Sein emotionaler Jubel und die „Weiter jetzt!“-Geste waren etwas, das man bei Hertha bis dahin vermisst hatte. Knapp 10 Minuten später glich Hertha das Spiel noch aus, zum Sieg reichte es aber letztlich nicht mehr.
Der unbändige Wille kann für den jungen Brasilianer aber auch schnell zur Hypothek werden. An schlechteren Tagen versucht Cunha manchmal erst recht viel, gelingen tut ihm dann wenig. Seine Einstellung ist trotzdem bemerkenswert, insbesondere seine Defensivarbeit steht dem Klischee des faulen Offensivzauberers vom Zuckerhut entgegen.
Seine Leistungen des letzten halben Jahres blieben natürlich auch über den Stadtrand Berlins nicht unentdeckt. Paris Saint-Germain soll sich im Sommer zumindest schon nach Cunha erkundigt haben, Herthas Manager Preetz winkte aber sofort ab.
Cunhas Vertrag läuft noch vier Jahre, zudem ist Hertha durch das Windhorst-Geld auch nicht mehr so dringend auf Transfereinnahmen angewiesen.
Auch Inter hatte den Brasilianer als potenziellen Lautaro-Ersatz auf dem Zettel. Da Lautaro aber doch bei Inter blieb, erkaltete auch dieses Interesse zunächst einmal.
Klar ist aber: Wenn Cunha da weitermacht, wo er bisher mit Hertha unterwegs war, werden die Interessenten mehr – und aus Interesse werden vermutlich auch irgendwann konkrete Angebote.
Auch aus Hertha-Sicht positives Interesse an Cunha kommt derweil vom brasilianischen Nationaltrainer Tite, der Cunha für die kommenden Länderspiele nominierte. So oder so wird Cunha im Sommer 2021 wohl für sein Land auflaufen, ob für die A-Nationalmannschaft bei der Copa oder für die U23 bei Olympia.
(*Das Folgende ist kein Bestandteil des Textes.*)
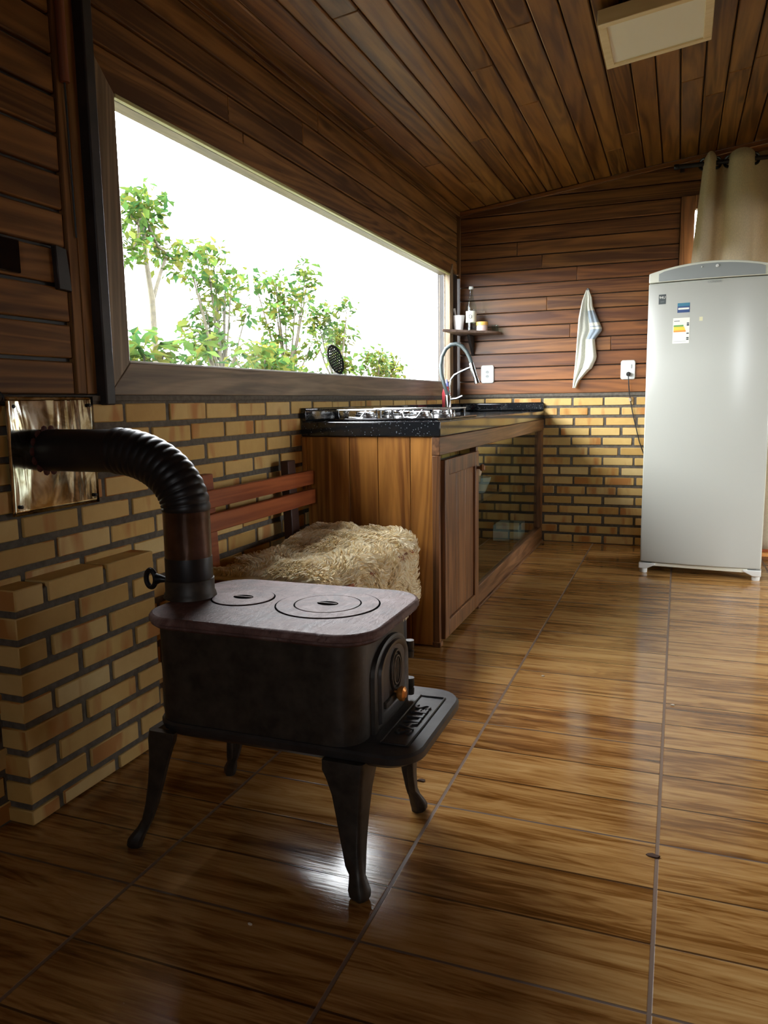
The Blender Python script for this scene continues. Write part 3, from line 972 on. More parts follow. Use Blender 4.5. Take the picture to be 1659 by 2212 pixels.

Neben all den magischen Momenten, in denen Cunha mit seinen Lupfern, Distanzschüssen oder Hackentricks die Fans mit offenem Mund dastehen lässt, sorgt der Brasilianer aber auch ab und zu für Frustration und resigniertes Kopfschütteln.
Seine Entscheidungsfindung ist zuweilen unglücklich und egoistisch – statt einem simplen Abspiel schießt Cunha auch mal aus 22 Metern selbst oder verstrickt sich in einem Gewirr gegnerischer Abwehrbeine. Diese Kehrseite der Medaille fällt aber als Zuschauer wenig ins Gewicht, es überwiegt die Vorfreude – auf das nächste Traumtor oder den nächsten Tunnler.